El procurador penitenciario, Francisco Mugnolo, inició una investigación por considerar que “una muerte de estas características, bajo custodia del Estado, amerita una investigación exhaustiva que esclarezca las responsabilidades del caso, ya que es un hecho de extrema gravedad por el que el Estado debe dar cuenta”.
La muerte en una cárcel “constituye un hecho de extrema gravedad. Hay que tener presente que la administración penitenciaria al privar de libertad a una persona, asume una posición de garante respecto de su vida, salud e integridad física”.

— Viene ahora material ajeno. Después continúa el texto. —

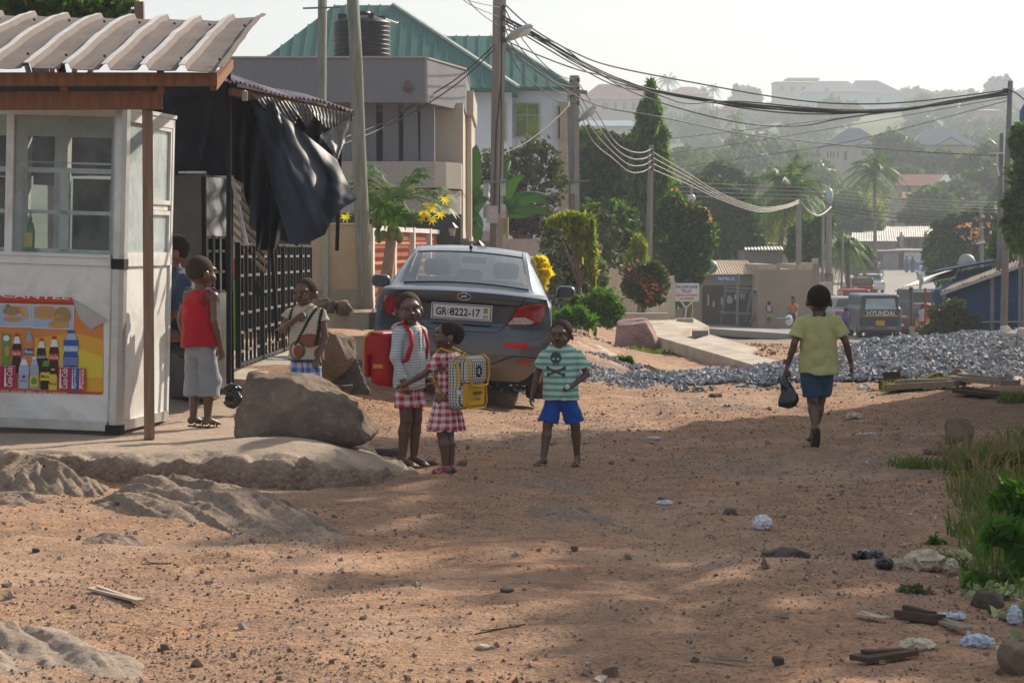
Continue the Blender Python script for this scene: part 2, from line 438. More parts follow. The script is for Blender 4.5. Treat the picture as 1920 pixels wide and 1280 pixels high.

“Por eso, en caso de fallecimiento de un detenido/a por cualquier causa –concluye Mugnolo–, se plantea la posibilidad de que en dicho suceso se haya producido una vulneración de derechos humanos.”
Según los registros del Centro de Estudios en Política Criminal y Derechos Humanos (Cepoc), sólo en la primera semana del año, en la Argentina murieron cinco personas en situación de encierro. Mientras que en 2008 ocurrieron 59 muertes en sitios de encierro de todo el país, de las cuales 13 corresponden a personas menores de 21 años.
En el Congreso aguarda su tratamiento un anteproyecto de ley de creación del Mecanismo Nacional de Prevención de la Tortura que fue elevado por el Cepoc junto con otras organizaciones sociales de todo el país. El documento plantea la obligación del Estado de cumplir los pactos internacionales con los que se comprometió y evitar las situaciones de muertes dudosas que ocurren en las cárceles nacionales.
Por el momento, la incertidumbre es el único factor tangible que atraviesa a las internas del Pabellón 8 y a Claudia Nicodemo. Y el miedo, su religión en la espera: todas rezan para que ese cuerpo ayude a desmantelar una impunidad que las devora.